Provider of diverse solutions. From design to manufacturing, Motherson possesses the ability to provide end-to-end solutions supported by logistical solutions. MSSL and its joint ventures have been partners in the design and development of wiring harnesses, plastic components, tooling and mirrors to leading automobile manufacturers in India. It also has a high degree of backward integration for key inputs along with a well diversified vendor base. This diversification has strengthened MSSL’s ability to de-risk its business model and
emerge as an increasingly profitable company.

Market share. MSSL pioneered the introduction of integrated wiring harnesses and wood stock door trims in India. It accounts for the largest share of passenger car wiring harnesses (65%) and automotive wires in India. It is among the largest plastic component suppliers to the automotive industry. It is the largest OE manufacturer of rear view mirrors for passenger cars in India with 45% market share.

Integrated solutions and alliances. The strength of MSSL lies in its ability to integrate diverse products and technologies into comprehensive solutions provided by its numerous manufacturing bases. It offers contemporary products using latest technologies through business-enhancing collaborations. MSSL has collaborated with 10 international partners from five countries.

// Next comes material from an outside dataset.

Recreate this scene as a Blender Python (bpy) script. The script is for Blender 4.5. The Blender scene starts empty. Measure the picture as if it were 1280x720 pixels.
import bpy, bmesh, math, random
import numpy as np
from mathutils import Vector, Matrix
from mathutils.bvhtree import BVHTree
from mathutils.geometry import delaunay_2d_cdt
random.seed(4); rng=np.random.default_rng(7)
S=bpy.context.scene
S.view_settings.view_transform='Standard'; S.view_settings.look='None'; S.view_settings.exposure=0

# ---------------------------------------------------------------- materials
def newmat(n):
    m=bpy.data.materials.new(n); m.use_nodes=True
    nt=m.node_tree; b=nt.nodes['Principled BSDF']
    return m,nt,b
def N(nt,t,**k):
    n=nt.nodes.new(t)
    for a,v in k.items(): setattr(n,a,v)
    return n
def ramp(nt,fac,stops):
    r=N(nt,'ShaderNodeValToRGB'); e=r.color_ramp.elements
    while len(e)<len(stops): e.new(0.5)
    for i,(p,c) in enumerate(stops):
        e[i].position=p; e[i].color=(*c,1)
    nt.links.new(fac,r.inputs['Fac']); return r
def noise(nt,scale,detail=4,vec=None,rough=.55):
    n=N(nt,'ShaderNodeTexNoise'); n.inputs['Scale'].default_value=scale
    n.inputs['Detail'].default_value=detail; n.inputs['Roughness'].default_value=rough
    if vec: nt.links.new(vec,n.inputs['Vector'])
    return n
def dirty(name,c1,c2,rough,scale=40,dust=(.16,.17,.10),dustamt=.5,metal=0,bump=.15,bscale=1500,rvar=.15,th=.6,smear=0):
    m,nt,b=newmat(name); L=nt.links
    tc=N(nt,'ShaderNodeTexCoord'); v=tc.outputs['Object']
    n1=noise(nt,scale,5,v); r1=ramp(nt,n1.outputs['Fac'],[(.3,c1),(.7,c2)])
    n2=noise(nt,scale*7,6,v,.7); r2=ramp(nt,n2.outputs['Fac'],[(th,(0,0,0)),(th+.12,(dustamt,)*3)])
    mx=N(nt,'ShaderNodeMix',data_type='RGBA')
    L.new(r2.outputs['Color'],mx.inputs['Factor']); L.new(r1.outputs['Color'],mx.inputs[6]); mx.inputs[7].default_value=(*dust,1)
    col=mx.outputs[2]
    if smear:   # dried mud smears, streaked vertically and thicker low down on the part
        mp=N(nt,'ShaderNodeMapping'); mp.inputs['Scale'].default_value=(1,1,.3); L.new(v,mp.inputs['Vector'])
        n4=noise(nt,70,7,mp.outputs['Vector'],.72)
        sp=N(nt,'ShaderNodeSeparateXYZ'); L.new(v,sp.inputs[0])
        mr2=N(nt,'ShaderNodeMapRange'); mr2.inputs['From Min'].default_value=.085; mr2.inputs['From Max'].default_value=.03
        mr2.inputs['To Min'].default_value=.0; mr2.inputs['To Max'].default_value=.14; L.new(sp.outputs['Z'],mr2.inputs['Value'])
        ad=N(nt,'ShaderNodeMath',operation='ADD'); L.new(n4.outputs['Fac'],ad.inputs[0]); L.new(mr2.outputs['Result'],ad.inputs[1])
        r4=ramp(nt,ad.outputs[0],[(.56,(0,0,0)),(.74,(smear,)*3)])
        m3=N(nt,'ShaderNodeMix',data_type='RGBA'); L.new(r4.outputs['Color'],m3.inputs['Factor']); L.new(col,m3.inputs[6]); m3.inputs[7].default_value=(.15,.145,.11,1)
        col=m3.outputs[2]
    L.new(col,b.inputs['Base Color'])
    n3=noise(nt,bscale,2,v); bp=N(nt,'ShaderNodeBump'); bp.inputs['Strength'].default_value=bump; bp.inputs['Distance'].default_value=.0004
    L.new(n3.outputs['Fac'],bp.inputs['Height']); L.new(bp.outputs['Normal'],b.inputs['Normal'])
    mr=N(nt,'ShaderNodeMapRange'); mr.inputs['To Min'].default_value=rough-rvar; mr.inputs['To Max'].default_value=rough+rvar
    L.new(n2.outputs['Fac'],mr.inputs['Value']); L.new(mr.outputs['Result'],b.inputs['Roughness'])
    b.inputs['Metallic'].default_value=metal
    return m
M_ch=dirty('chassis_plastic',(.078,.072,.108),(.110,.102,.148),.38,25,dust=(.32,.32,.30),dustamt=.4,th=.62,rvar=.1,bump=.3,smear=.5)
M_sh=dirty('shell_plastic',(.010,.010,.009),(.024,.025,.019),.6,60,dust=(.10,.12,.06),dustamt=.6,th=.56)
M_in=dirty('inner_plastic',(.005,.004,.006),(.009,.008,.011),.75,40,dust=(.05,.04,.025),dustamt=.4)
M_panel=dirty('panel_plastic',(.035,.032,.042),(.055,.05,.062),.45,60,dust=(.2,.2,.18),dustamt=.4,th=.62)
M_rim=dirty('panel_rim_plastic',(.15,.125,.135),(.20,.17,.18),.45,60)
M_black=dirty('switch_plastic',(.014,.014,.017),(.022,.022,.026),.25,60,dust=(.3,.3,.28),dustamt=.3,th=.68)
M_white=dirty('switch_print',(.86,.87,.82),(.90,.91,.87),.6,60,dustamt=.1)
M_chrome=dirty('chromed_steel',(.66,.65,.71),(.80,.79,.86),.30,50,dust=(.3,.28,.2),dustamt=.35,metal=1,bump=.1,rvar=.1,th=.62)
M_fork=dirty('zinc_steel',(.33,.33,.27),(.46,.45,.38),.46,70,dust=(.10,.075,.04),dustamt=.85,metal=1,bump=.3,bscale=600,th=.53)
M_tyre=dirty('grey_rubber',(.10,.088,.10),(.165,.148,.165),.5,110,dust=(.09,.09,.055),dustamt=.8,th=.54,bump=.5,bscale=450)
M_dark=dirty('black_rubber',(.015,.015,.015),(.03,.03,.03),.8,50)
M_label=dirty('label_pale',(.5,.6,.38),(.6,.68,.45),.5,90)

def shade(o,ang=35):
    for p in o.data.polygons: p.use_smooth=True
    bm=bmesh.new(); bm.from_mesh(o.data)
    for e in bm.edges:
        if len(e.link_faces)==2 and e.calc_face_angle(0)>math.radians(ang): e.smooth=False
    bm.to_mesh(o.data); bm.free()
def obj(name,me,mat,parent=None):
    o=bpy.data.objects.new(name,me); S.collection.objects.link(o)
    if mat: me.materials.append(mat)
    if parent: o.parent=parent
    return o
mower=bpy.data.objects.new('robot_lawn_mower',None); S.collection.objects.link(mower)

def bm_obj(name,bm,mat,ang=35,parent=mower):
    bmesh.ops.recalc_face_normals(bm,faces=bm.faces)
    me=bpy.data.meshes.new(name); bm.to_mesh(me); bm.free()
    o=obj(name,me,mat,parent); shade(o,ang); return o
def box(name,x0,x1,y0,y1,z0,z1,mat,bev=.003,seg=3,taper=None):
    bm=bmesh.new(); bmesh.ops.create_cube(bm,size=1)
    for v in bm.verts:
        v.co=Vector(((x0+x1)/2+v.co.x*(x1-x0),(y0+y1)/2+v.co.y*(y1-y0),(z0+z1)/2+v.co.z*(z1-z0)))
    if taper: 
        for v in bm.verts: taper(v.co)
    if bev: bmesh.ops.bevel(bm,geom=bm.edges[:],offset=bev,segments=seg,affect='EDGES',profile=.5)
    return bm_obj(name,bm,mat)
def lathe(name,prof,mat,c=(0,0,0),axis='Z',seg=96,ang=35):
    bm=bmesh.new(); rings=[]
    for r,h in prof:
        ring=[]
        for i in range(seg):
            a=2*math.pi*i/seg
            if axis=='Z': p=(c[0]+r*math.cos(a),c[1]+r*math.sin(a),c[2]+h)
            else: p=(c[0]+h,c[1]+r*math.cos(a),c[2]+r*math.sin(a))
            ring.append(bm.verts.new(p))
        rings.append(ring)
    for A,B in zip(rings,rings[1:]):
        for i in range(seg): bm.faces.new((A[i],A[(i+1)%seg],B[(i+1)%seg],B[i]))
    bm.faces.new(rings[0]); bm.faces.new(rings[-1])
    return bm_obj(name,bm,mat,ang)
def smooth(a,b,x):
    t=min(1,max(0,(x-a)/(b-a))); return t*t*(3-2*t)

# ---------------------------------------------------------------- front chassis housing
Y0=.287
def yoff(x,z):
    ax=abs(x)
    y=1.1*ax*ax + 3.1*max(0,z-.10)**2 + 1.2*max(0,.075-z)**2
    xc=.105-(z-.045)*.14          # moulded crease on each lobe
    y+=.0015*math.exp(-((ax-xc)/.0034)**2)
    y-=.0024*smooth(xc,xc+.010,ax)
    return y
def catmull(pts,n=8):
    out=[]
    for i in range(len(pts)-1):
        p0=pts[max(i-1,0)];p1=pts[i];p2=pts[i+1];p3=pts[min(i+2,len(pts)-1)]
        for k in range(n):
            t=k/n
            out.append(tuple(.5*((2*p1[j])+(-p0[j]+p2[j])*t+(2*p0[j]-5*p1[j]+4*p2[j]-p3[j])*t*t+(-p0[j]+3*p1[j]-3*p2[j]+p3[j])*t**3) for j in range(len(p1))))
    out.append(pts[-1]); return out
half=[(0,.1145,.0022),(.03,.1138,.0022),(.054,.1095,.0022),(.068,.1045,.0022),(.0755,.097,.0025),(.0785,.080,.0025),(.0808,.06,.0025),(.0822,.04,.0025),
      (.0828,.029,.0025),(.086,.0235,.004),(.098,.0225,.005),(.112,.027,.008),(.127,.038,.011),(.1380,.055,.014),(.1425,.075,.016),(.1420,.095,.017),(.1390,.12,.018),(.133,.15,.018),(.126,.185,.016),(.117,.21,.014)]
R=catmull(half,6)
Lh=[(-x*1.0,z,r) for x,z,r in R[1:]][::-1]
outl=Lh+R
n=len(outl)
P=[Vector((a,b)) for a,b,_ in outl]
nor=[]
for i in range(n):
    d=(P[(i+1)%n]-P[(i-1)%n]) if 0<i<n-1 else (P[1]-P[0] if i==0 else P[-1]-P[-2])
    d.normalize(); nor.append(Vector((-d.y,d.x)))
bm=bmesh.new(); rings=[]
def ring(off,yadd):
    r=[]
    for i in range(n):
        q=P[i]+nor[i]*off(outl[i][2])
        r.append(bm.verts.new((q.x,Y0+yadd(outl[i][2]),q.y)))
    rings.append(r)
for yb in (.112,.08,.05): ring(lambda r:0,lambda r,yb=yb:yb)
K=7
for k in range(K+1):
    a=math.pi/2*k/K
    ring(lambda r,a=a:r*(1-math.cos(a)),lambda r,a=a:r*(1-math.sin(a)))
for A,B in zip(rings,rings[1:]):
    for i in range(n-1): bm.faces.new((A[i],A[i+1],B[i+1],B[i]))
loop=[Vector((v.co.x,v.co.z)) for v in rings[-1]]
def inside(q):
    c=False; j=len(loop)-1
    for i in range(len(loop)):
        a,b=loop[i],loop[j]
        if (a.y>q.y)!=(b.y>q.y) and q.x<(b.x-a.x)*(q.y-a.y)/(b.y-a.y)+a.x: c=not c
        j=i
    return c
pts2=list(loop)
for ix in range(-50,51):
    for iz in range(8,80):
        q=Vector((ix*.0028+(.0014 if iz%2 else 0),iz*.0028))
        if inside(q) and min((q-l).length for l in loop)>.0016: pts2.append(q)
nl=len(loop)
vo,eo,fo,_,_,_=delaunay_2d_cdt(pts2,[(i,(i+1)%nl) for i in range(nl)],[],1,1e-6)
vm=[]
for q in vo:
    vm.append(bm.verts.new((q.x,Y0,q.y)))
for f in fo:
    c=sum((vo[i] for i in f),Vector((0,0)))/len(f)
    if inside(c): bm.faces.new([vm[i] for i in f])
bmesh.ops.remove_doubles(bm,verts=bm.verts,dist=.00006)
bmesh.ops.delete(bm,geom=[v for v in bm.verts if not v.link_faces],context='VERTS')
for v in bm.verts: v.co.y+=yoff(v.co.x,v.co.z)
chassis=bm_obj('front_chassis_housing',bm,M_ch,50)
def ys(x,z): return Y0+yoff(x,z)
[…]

Rico Auto – Operational Problems

We do not rate Rico Auto. Rico Auto is an engineering company supplying a wide range of high precision fully machined aluminum and ferrous components & assemblies to automotive OEMs across the globe. Its integrated services include design, development, tooling, casting, machining and assembly across ferrous and aluminum products. It has JVs with FCC for Clutch System, Continental Automotive for Hydraulic Brake System, Magna Powertrain for Oil & Water Pump System and Jinfei for Alloy Wheels. Rico’s key customers include Hero Honda, Maruti Suzuki and Honda motorcycles. During Q2 2010, standalone net sales decreased by 6% y-o-y to INR1,803 million. Standalone PAT stood at INR27 million, recording growth of 338% over Q2 2009

Investment Highlights

Aggressive growth plans. Rico’s strategy of focusing on new programs for small to mid sized vehicles in its global customer base, have resulted in a positive demand for its components. While the off take of commercial vehicles and off road segment where it supplies to Cummins and Caterpillar is still down, it is expecting schedule increases from customers like GM, Ford, Volvo, Honeywell and Nissan. In addition, company’s new business launches with Jatco for Japanand BMW for Europe are moving on track. It is targeting to grow its exports by over 30% in the current year 2009-10.

Focus on strategies. Rico is focused on its strategies for growth which include increasing its market penetration, developing non-automotive business, changing its product mix towards complex high value adding products, improving the manufacturing yields of all its products, and releasing capacity on its equipments through technical innovation so that it can launch new business without significant capital expenditure.

Robust plans for passenger car segment. The company is pursuing aggressive growth in passenger car segment with Maruti Suzuki both in terms of volume growth of existing products and adding new products. During 2008-09, it launched several new parts with Maruti. It started supplies of aluminum high pressure die cast cylinder blocks for Tata Motors Nano. Rico is the first company outside OEMs to manufacture aluminum cylinder blocks. Also during the current year, it has started component supplies to Fiat India.